O período recente foi marcado por altos e baixos no valor das debêntures. Em novembro, o Índice de Debêntures atreladas aos juros DI (IDA-DI) fechou com baixa de 0,07%, primeiro resultado negativo desde sua criação em 2009. Em dezembro, contudo, o índice voltou para o terreno positivo, marcando alta de 0,43%.
O IDA-DI é calculado pela Associação Brasileira das Entidades dos Mercados Financeiro e de Capitais (Anbima). Antes disso, o índice de debêntures Idex, calculado pela gestora JGP, já havia acusado o movimento. Com foco nos papéis com mais liquidez do mercado, o índice marcou uma queda de 0,18% em outubro, a mesma baixa de novembro. Com um histórico de 27 meses, esses foram os primeiros desempenhos negativos.

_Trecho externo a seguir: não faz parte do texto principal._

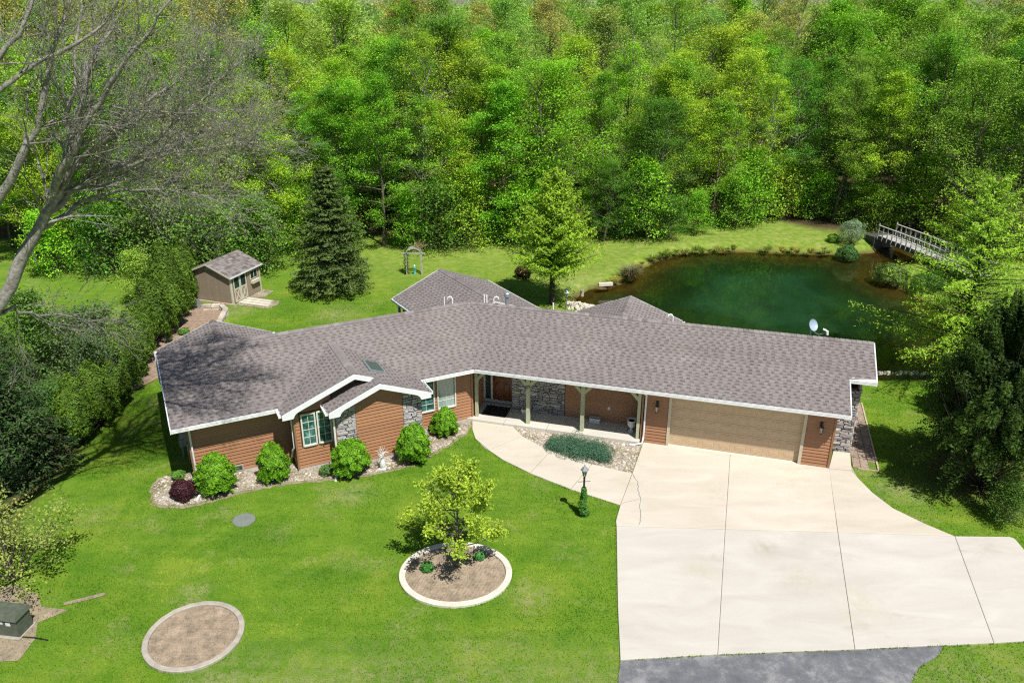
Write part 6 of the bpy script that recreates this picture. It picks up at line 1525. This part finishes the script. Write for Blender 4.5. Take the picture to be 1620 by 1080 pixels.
# ---- footbridge
B0 = Vector((27.6, 57.2)); B1 = Vector((29.6, 47.6))
bd = (B1 - B0); BL = bd.length; bd.normalize(); bn = Vector((-bd.y, bd.x)) 
if bn.x < 0: bn = -bn
BW = .62
br = root('footbridge', (B0.x, B0.y, 0), 'weathered grey arched wooden footbridge with railings over the pond inlet', 'bridge')
def zb(t): return .55 + .10 * sin(pi * min(1, max(0, t * .9 + .05)))
def bp_(t, s_, z): p = B0 + bd * BL * t + bn * s_; return (p.x, p.y, z)
NPK = 52
for k in range(NPK):
    t0, t1 = k / NPK, (k + .90) / NPK; m = MB(); m.cur = rnd.uniform(.8, 1.25)
    m.hexa([bp_(t0, -BW, zb(t0) - .04), bp_(t1, -BW, zb(t1) - .04), bp_(t1, BW, zb(t1) - .04), bp_(t0, BW, zb(t0) - .04)], [bp_(t0, -BW, zb(t0)), bp_(t1, -BW, zb(t1)), bp_(t1, BW, zb(t1)), bp_(t0, BW, zb(t0))]); m.build('deck_plank', M['grey_wood'], br)
for s_ in (-1, 1):
    m = MB()
    for k in range(14):
        t0, t1 = k / 14, (k + 1) / 14; a, b = s_ * (BW + .01), s_ * (BW + .07)
        m.hexa([bp_(t0, a, zb(t0) - .30), bp_(t1, a, zb(t1) - .30), bp_(t1, b, zb(t1) - .30), bp_(t0, b, zb(t0) - .30)], [bp_(t0, a, zb(t0) + .01), bp_(t1, a, zb(t1) + .01), bp_(t1, b, zb(t1) + .01), bp_(t0, b, zb(t0) + .01)])
    m.build('beam', M['dark_wood'], br)
    N = 19
    for k in range(N):
        t = .01 + k * .96 / (N - 1); h = .78 if k else .95; m = MB(); m.cur = rnd.uniform(.95, 1.3); q = [(-.03, .08), (.03, .08), (.03, .14), (-.03, .14)]
        c = [bp_(t + a / BL, s_ * (BW + b), zb(t) - .28) for a, b in q]; c2 = [(x, y, zb(t) + h) for x, y, z in c]; m.hexa(c, c2); m.build('baluster', M['grey_wood'], br)
    for hh, ww in ((.76, .05), (.34, .025)):
        m = MB(); m.cur = 1.15
        for k in range(14):
            t0, t1 = k / 14, (k + 1) / 14; a, b = s_ * (BW + .10 - ww), s_ * (BW + .12 + ww) if hh > .5 else s_ * (BW + .08)
            if hh < .5: a = s_ * (BW + .05)
            m.hexa([bp_(t0, a, zb(t0) + hh), bp_(t1, a, zb(t1) + hh), bp_(t1, b, zb(t1) + hh), bp_(t0, b, zb(t0) + hh)], [bp_(t0, a, zb(t0) + hh + .045), bp_(t1, a, zb(t1) + hh + .045), bp_(t1, b, zb(t1) + hh + .045), bp_(t0, b, zb(t0) + hh + .045)])
        m.build('handrail', M['grey_wood'], br)
m = MB(); m.prism([bp_(-.12, -.9, 0)[:2], bp_(.0, -.9, 0)[:2], bp_(.0, .9, 0)[:2], bp_(-.12, .9, 0)[:2]], -.4, .40); m.build('abutment', M['dark_wood'], br)
# ---- brick paver path by the garage side
r = root('paver_path', Rr(15.3, -3, 0), 'worn brown stamped paver strip between the stone wall and the lawn', 'path')
for i in range(3):
    v = -.95
    while v > -6.6:
        ln = rnd.uniform(.55, .75); a = 14.92 + i * .29; m = MB(); m.cur = rnd.uniform(.85, 1.15); vv = max(v - ln, -6.7)
        off = .02 * rnd.random()
        if not (i == 2 and v > -1.0): m.box(a + .008, a + .282, vv + .012, v - off, -.03, .030 + rnd.uniform(-.004, .006), TR); m.build('paver', M['paver'], r)
        v = vv
m = MB(); m.box(15.80, 15.86, -6.7, -.90, -.02, .055, TR); m.box(15.1, 15.86, -.90, -.86, -.02, .055, TR); m.build('edging', M['weathered_wood'], r)
# stones along the near pond shore at the right
r = root('shore_stones', (17.5, 34.0, 0), 'thin line of small grey stones along the near pond shore at right', 'stones')
for k in range(46):
    x = 15.3 + k * .13 + rnd.uniform(-.04, .04); y = 34.85 - .06 * (x - 15) + rnd.uniform(-.1, .1); s = rnd.uniform(.05, .12); m = MB(); m.cur = rnd.uniform(.6, 1.3)
    ring = [(x + s * cos(a) * rnd.uniform(.8, 1.2), y + s * sin(a) * rnd.uniform(.7, 1.1)) for a in (0, 1, 2, 3.1, 4.2, 5.3)]; m.hexa([(p[0], p[1], -.06) for p in ring], [(x + (p[0] - x) * .65, y + (p[1] - y) * .65, s * .8) for p in ring]); m.build('stone', M['fieldstone'], r)
# ---- utility pedestal at the lower left
ux, uy = at(18, 1008); UF = Fr((ux, uy), -8); TU = UF.T()
r = root('utility_box', (ux, uy, 0), 'mossy green-grey utility box with small stickers at the lower left corner', 'utility box')
m = MB(); m.box(-1.0, .28, -.55, .0, 0, .62, TU); m.build('body', M['utility_green'], r)
m = MB(); m.hexa([UF(*p, .62) for p in ((-1.05, .05), (.33, .05), (.33, -.60), (-1.05, -.60))], [UF(*p, .74) for p in ((-1.0, -.02), (.28, -.02), (.28, -.56), (-1.0, -.56))]); m.build('lid', M['utility_green'], r)
m = MB(); m.box(-.05, .09, .0, .006, .42, .58, TU); st = m.build('sticker', M['sticker_white'], r); m = MB(); m.box(-.05, .09, .006, .009, .54, .58, TU); m.build('sticker_band', M['sticker_blue'], st)
m = MB(); m.box(-.34, -.14, .0, .006, .46, .54, TU); m.build('sticker', M['sticker_white'], r)
m = MB(); m.box(-1.1, .32, -.62, .10, -.02, .05, TU); m.build('pad', M['edge_concrete_old'], r)
m = MB(); m.tube([(ux + .3, uy + .0, .03), (ux + .7, uy - .05, .05), (ux + 1.1, uy - .12, .03)], .018, 6); tag(m.build('cable', M['black_rubber']), 'short black cable lying in the grass by the utility box', 'cable')
flat('soil_patch', [at(*p) for p in ((-60, 930), (20, 925), (60, 940), (66, 960), (110, 965), (60, 985), (56, 1010), (30, 1045), (-60, 1050))], .018, M['soil'])
flat('soil_patch', [at(*p) for p in ((100, 953), (130, 946), (165, 937), (168, 941), (135, 950), (102, 957))], .018, M['soil'])
# haze is too slight to see at this distance; none built
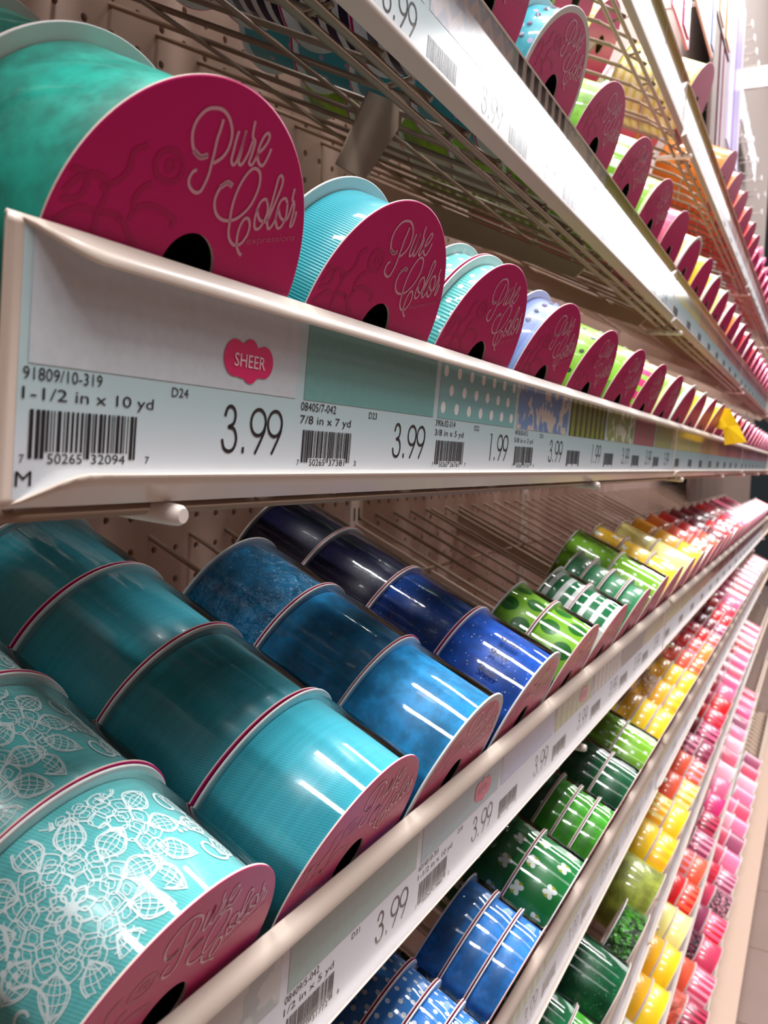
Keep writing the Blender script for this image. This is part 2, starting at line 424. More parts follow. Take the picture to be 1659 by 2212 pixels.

Como a maior parte das emissões de debêntures só pode ser acessada por investidores institucionais, os fundos dedicados a crédito corporativo são um veículo popular no país, especialmente por conta da isenção tributária a pessoas físicas (no caso de fundos de debêntures de infraestrutura) e também por conta do cenário de taxas de juros nas mínimas históricas.
Levantamento realizado pelo InfoMoney com base em dados da Economatica revela que há 70 desses fundos acessíveis ao segmento de varejo no país, com no mínimo mil cotistas e com a maior posição do patrimônio em debêntures no mês de novembro.
O recuo das debêntures atingiu em cheio as cotas em novembro: 26 fundos tiveram perdas naquele mês. Em dezembro, o cenário foi revertido e apenas um fundo fechou o mês no vermelho. No acumulado de 2019, 39 fundos tiveram retornos abaixo do CDI. O retorno médio dos fundos levantados corresponde a 6,20% em 2019, pouco acima do CDI (5,9%).
Detentor do melhor desempenho do grupo, o fundo de debêntures incentivadas da CA Indosuez teve ganho de 14,3% no ano e foi responsável pelo maior aumento do número de cotistas: passou de menos de 7 mil do início do ano para 45 mil.
Esse é o único fundo que bateu no ano o índice IMA-B5, referência para o setor entre as estratégias que não usam derivativos para se indexar ao CDI. O IMA-B5 é composto por títulos públicos atrelados à inflação e com vencimento mais curto.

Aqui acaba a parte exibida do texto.